Fazen Capital views the VCX episode as a structural warning about mismatches between marketed liquidity promises and underlying asset liquidity. The incident reinforces a contrarian point we have made in prior research: in periods of stress, governance and product design matter more than headline performance. Funds offering daily liquidity while holding sizeable positions in illiquid securities create embedded optionality for the manager that can be exercised to the detriment of remaining investors if not governed tightly.

A non-obvious insight from the Fazen Capital risk lab is that investor segmentation can materially alter outcomes. Where large institutional investors occupy accounts with redemption notice requirements or liquidity locks, and retail investors occupy daily-liquidity shares, the run dynamic can be asymmetric. Managers and boards should consider structuring share classes and fee and liquidity terms to align investor redemption behavior with the realizable liquidity of the underlying portfolio. This may be politically and commercially difficult, but the alternative is episodic NAV dislocations that destroy investor trust.

Finally, while immediate market reactions are often punitive, the medium-term opportunity set for disciplined buyers exists only in structures where valuation resets are transparent and governance is restored. The pathway to restoring confidence typically requires a combination of independent valuation, credible liquidity buffers, and explicit communication about redemption sequencing — not merely marketing claims. Investors and allocators should demand clarity on those points when evaluating allocations to funds with illiquid components.

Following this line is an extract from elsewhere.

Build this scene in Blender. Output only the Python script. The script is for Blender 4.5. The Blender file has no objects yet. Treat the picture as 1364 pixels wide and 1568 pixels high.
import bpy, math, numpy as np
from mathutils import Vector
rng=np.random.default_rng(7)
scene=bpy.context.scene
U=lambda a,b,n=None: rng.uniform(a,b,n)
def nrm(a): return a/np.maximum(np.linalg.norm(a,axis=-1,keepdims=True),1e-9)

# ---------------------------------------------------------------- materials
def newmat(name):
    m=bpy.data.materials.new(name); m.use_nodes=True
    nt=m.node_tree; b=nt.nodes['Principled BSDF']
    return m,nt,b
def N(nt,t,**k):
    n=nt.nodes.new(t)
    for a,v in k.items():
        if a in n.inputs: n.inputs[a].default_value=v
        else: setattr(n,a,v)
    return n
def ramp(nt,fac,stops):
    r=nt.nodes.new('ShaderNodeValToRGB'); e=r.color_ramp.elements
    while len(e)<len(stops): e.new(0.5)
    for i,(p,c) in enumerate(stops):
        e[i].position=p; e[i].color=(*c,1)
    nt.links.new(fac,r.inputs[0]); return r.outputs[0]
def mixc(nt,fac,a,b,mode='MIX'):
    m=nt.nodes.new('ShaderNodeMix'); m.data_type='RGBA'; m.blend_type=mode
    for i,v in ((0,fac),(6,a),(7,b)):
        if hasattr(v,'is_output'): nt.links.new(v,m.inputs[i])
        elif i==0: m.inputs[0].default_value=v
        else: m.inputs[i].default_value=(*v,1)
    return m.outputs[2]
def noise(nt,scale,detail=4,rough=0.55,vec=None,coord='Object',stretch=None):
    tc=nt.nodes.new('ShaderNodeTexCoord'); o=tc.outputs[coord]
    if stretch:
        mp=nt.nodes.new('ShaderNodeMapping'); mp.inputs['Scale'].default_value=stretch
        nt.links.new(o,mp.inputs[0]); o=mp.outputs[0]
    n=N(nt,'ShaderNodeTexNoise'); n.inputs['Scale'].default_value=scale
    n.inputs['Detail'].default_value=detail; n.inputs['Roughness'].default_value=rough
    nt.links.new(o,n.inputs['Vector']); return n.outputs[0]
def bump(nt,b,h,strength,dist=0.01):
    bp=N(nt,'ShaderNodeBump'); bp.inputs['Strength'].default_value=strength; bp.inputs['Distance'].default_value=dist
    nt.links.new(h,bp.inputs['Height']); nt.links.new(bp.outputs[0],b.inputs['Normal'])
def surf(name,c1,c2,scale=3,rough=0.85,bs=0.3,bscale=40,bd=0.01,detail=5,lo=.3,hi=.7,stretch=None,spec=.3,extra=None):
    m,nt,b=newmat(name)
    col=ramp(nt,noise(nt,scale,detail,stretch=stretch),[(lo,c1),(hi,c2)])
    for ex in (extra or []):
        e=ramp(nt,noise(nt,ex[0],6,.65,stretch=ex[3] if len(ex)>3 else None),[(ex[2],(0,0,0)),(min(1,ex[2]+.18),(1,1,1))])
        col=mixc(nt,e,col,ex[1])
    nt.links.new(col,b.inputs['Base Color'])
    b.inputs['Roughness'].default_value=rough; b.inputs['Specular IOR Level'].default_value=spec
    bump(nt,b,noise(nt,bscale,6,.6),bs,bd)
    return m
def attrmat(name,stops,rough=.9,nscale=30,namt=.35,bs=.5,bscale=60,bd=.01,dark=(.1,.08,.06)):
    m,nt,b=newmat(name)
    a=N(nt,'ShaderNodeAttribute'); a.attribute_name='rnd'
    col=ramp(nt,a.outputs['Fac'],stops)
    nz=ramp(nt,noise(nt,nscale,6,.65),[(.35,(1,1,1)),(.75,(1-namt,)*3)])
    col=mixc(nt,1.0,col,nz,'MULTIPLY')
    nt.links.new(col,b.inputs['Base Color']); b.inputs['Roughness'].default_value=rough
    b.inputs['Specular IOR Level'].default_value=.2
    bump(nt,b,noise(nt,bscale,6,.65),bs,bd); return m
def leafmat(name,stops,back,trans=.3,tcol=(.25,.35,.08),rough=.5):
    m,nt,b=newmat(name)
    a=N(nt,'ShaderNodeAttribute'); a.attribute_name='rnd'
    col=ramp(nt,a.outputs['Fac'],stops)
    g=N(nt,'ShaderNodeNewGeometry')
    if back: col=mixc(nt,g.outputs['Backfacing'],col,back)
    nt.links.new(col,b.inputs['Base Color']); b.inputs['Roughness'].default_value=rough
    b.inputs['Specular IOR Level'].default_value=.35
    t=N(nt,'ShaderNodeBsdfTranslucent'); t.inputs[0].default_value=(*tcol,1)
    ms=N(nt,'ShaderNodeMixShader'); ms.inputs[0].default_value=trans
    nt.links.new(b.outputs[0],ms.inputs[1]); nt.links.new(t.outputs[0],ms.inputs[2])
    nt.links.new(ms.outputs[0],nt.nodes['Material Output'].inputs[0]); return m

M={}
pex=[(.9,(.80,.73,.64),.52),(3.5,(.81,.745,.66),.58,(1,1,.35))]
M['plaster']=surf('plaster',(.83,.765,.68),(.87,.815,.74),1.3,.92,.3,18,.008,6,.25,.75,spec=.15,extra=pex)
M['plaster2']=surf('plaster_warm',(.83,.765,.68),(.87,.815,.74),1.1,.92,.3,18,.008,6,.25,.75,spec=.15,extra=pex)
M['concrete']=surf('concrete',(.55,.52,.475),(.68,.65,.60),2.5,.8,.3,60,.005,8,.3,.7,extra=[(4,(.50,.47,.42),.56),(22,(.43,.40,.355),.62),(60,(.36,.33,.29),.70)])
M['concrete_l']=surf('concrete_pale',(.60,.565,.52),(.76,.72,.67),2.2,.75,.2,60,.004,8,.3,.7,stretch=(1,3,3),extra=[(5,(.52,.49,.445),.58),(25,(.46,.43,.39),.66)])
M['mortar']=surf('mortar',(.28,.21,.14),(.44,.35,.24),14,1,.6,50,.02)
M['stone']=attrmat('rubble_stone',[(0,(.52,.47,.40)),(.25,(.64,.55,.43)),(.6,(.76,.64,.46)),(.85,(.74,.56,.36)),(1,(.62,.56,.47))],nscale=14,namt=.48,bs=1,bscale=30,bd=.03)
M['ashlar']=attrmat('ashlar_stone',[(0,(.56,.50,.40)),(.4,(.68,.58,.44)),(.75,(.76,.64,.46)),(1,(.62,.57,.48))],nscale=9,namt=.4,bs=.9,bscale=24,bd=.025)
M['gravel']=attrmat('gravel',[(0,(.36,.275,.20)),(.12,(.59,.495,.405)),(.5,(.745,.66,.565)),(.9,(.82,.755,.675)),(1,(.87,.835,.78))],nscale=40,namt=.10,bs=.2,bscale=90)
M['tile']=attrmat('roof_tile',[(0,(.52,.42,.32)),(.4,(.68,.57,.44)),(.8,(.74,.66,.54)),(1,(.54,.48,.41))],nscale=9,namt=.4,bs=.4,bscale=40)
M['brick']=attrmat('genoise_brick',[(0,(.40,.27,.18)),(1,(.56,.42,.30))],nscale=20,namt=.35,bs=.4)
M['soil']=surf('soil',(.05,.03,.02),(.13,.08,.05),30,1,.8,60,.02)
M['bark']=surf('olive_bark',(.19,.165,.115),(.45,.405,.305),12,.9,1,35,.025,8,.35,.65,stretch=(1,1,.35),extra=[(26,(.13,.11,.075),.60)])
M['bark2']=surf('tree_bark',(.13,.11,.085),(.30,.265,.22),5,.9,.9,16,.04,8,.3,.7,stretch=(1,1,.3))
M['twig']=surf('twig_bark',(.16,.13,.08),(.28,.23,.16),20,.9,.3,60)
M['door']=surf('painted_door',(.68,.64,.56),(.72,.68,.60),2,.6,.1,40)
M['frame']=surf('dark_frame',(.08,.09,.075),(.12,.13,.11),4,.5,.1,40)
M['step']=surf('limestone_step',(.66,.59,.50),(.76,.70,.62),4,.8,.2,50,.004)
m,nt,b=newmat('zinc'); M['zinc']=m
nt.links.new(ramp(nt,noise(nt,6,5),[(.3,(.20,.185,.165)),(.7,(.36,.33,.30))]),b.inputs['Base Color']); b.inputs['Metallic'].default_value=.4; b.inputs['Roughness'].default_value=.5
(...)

For further reading on governance and liquidity alignment, see Fazen Capital insights and approach to liquidity stress testing [topic](https://fazencapital.com/insights/en) and our framework for manager alignment [topic](https://fazencapital.com/insights/en).

Bottom Line

VCX’s roughly 31% one-day NAV decline on March 28, 2026, is a stark reminder that liquidity mismatch, concentration and leverage remain critical failure modes for pooled vehicles. Institutional investors and regulators should demand transparent governance, robust valuation protocols, and product structures that align redemption terms with underlying asset liquidity.

Disclaimer: This article is for informational purposes only and does not constitute investment advice.